Simon Goodbody comments in The Times re the recent Ed Sheeran High Court ruling

Partner Simon Goodbody comments in The Times re the recent Ed Sheeran High Court ruling and what this means for claims of this nature in the future.

Simon’s comments were published in The Times, 14 April 2022, and can be found here and on page 55 of the print edition.

“Regrettably, the practice of advancing ‘nuisance value’ claims in the hope of extracting money in settlements has become all too common. The practice is predicated on the understanding that court claims are time consuming, stressful and expensive – and that it is often much easier to settle the claim, irrespective of its merits.

If the trend is to change, rightsholders must take a firm stance in response these types of claims (as Ed Sheeran, Johnny McDaid, Steve Mac and their respective publishers have done in the Shape of You litigation). It is only when the expectation of those advancing claims of limited merit shifts away from the idea of a quick ‘pay day’ that we will see tide turn.”

“Copyright infringement claims have been more prevalent in the years following the now infamous ruling by a U.S court in 2015 that Robin Thicke and the co-writers of his song Blurred Lines had infringed the copyright in Marvin Gaye’s 1977 hit Got to Give It Up (in which Thicke and his collaborators were ordered to pay Marvin Gaye’s estate USD$7.3 million, in part since the “groove” and “feel” of the recordings of each composition were said to be aspects of similarity or commonality).

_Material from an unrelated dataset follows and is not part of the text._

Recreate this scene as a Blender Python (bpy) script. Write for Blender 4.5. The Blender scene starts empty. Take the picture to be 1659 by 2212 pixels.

In the year before the Shape of You trial, Bray & Krais acted for the writers and publishers of the number one hit ‘Waiting All Night’ by the group ‘Rudimental’. In common with the Shape of You case, that litigation involved (i) a successful track, (ii) a relatively unknown songwriter, and (iii) short sections of the two compositions which sound similar in isolation (but do not indicate copying has taken place). This is typical of the types of claims which have become more prevalent in recent years.”

“Copyright should be regarded as a shield and not a weapon. A person posting their own works online should not be concerned that they are somehow diminishing the protection afforded to those works. Copyright subsists in an original work from the point of its creation, irrespective of whether or not it is exploited publicly. On the other hand, it is important that we all respect the copyright works of others. Those posting material online which borrows without permission from the works of others may find themselves in hot water!

Ed Sheeran has spoken recently about the fact that he now records his songwriting sessions so that he has evidence of the independent creative process which was undertaken. That is a sensible practice which is available to more established artists. But it is something that amateur songwriters may also learn from. My (somewhat tedious) advice to those starting out, is to keep your voicenotes, lyric doodles and any other records of the creative process. You never know when you may need it.”

“Copyright is to be celebrated. It is part of a suite of intellectual property rights which support the arts and creative endeavours generally. Copyright law must evolve as we find new ways to exploit rights, in the natural world and in the metaverse; but it does not require immediate reform. It is more important that we keep under review the court process which facilitates infringement claims to make sure that a healthy balance is maintained between the need for access to justice and accountability for the damage caused when baseless claims are advanced against innocent parties.”